======== Given information

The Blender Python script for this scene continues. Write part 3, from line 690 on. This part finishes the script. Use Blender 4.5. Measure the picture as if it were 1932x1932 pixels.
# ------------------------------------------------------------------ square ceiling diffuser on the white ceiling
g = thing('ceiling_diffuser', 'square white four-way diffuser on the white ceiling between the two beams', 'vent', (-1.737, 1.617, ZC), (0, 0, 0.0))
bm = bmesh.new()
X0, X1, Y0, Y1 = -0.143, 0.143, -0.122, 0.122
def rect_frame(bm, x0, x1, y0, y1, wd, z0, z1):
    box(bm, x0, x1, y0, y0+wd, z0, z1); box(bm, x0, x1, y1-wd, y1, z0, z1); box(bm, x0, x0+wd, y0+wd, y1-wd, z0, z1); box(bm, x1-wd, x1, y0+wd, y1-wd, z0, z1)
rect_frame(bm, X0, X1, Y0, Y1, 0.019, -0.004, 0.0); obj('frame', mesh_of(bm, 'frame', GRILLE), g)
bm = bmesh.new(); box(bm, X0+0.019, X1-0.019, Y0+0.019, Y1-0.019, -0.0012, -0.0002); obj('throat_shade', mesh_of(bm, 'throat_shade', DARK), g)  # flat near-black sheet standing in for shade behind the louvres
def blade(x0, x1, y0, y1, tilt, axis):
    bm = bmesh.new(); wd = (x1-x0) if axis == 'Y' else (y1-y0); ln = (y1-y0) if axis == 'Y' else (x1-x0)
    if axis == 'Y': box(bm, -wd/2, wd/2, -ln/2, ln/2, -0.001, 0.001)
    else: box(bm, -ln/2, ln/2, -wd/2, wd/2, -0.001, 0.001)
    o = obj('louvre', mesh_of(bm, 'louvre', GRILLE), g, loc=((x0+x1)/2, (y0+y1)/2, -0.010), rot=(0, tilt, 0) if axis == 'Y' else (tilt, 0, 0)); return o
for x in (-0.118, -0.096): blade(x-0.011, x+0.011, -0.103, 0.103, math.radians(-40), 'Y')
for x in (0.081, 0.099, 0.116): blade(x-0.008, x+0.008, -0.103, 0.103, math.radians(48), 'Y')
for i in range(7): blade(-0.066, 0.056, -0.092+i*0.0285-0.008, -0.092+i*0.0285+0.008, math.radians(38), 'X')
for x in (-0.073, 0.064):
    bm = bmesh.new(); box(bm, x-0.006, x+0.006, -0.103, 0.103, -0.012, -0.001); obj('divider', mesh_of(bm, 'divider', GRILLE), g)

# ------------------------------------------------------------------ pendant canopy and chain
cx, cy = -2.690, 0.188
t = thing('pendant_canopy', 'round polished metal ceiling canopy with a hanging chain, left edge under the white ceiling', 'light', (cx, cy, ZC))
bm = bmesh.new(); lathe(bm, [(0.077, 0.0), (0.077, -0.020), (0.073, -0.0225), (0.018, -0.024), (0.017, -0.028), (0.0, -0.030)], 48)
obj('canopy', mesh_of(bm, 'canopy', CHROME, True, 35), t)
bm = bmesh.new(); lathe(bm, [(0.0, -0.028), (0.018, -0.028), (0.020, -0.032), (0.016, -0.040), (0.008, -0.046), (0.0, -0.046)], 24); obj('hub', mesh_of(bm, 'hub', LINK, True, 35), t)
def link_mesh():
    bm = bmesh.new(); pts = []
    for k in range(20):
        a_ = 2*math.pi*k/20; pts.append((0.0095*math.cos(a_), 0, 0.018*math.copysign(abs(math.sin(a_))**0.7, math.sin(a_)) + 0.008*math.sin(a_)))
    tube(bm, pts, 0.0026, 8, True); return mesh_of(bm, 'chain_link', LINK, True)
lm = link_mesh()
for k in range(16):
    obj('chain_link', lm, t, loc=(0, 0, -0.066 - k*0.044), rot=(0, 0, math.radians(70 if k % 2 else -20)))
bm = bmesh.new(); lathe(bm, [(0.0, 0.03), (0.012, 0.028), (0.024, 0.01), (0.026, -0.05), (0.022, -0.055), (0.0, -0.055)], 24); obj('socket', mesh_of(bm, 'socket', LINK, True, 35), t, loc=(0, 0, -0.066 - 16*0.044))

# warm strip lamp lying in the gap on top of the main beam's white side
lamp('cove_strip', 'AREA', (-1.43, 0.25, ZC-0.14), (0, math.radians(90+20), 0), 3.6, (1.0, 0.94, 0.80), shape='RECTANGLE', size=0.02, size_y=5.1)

================

To do =
Take the listing above and set it down exactly.

Response =
The Blender Python script for this scene continues. Write part 3, from line 690 on. This part finishes the script. Use Blender 4.5. Measure the picture as if it were 1932x1932 pixels.
# ------------------------------------------------------------------ square ceiling diffuser on the white ceiling
g = thing('ceiling_diffuser', 'square white four-way diffuser on the white ceiling between the two beams', 'vent', (-1.737, 1.617, ZC), (0, 0, 0.0))
bm = bmesh.new()
X0, X1, Y0, Y1 = -0.143, 0.143, -0.122, 0.122
def rect_frame(bm, x0, x1, y0, y1, wd, z0, z1):
    box(bm, x0, x1, y0, y0+wd, z0, z1); box(bm, x0, x1, y1-wd, y1, z0, z1); box(bm, x0, x0+wd, y0+wd, y1-wd, z0, z1); box(bm, x1-wd, x1, y0+wd, y1-wd, z0, z1)
rect_frame(bm, X0, X1, Y0, Y1, 0.019, -0.004, 0.0); obj('frame', mesh_of(bm, 'frame', GRILLE), g)
bm = bmesh.new(); box(bm, X0+0.019, X1-0.019, Y0+0.019, Y1-0.019, -0.0012, -0.0002); obj('throat_shade', mesh_of(bm, 'throat_shade', DARK), g)  # flat near-black sheet standing in for shade behind the louvres
def blade(x0, x1, y0, y1, tilt, axis):
    bm = bmesh.new(); wd = (x1-x0) if axis == 'Y' else (y1-y0); ln = (y1-y0) if axis == 'Y' else (x1-x0)
    if axis == 'Y': box(bm, -wd/2, wd/2, -ln/2, ln/2, -0.001, 0.001)
    else: box(bm, -ln/2, ln/2, -wd/2, wd/2, -0.001, 0.001)
    o = obj('louvre', mesh_of(bm, 'louvre', GRILLE), g, loc=((x0+x1)/2, (y0+y1)/2, -0.010), rot=(0, tilt, 0) if axis == 'Y' else (tilt, 0, 0)); return o
for x in (-0.118, -0.096): blade(x-0.011, x+0.011, -0.103, 0.103, math.radians(-40), 'Y')
for x in (0.081, 0.099, 0.116): blade(x-0.008, x+0.008, -0.103, 0.103, math.radians(48), 'Y')
for i in range(7): blade(-0.066, 0.056, -0.092+i*0.0285-0.008, -0.092+i*0.0285+0.008, math.radians(38), 'X')
for x in (-0.073, 0.064):
    bm = bmesh.new(); box(bm, x-0.006, x+0.006, -0.103, 0.103, -0.012, -0.001); obj('divider', mesh_of(bm, 'divider', GRILLE), g)

# ------------------------------------------------------------------ pendant canopy and chain
cx, cy = -2.690, 0.188
t = thing('pendant_canopy', 'round polished metal ceiling canopy with a hanging chain, left edge under the white ceiling', 'light', (cx, cy, ZC))
bm = bmesh.new(); lathe(bm, [(0.077, 0.0), (0.077, -0.020), (0.073, -0.0225), (0.018, -0.024), (0.017, -0.028), (0.0, -0.030)], 48)
obj('canopy', mesh_of(bm, 'canopy', CHROME, True, 35), t)
bm = bmesh.new(); lathe(bm, [(0.0, -0.028), (0.018, -0.028), (0.020, -0.032), (0.016, -0.040), (0.008, -0.046), (0.0, -0.046)], 24); obj('hub', mesh_of(bm, 'hub', LINK, True, 35), t)
def link_mesh():
    bm = bmesh.new(); pts = []
    for k in range(20):
        a_ = 2*math.pi*k/20; pts.append((0.0095*math.cos(a_), 0, 0.018*math.copysign(abs(math.sin(a_))**0.7, math.sin(a_)) + 0.008*math.sin(a_)))
    tube(bm, pts, 0.0026, 8, True); return mesh_of(bm, 'chain_link', LINK, True)
lm = link_mesh()
for k in range(16):
    obj('chain_link', lm, t, loc=(0, 0, -0.066 - k*0.044), rot=(0, 0, math.radians(70 if k % 2 else -20)))
bm = bmesh.new(); lathe(bm, [(0.0, 0.03), (0.012, 0.028), (0.024, 0.01), (0.026, -0.05), (0.022, -0.055), (0.0, -0.055)], 24); obj('socket', mesh_of(bm, 'socket', LINK, True, 35), t, loc=(0, 0, -0.066 - 16*0.044))

# warm strip lamp lying in the gap on top of the main beam's white side
lamp('cove_strip', 'AREA', (-1.43, 0.25, ZC-0.14), (0, math.radians(90+20), 0), 3.6, (1.0, 0.94, 0.80), shape='RECTANGLE', size=0.02, size_y=5.1)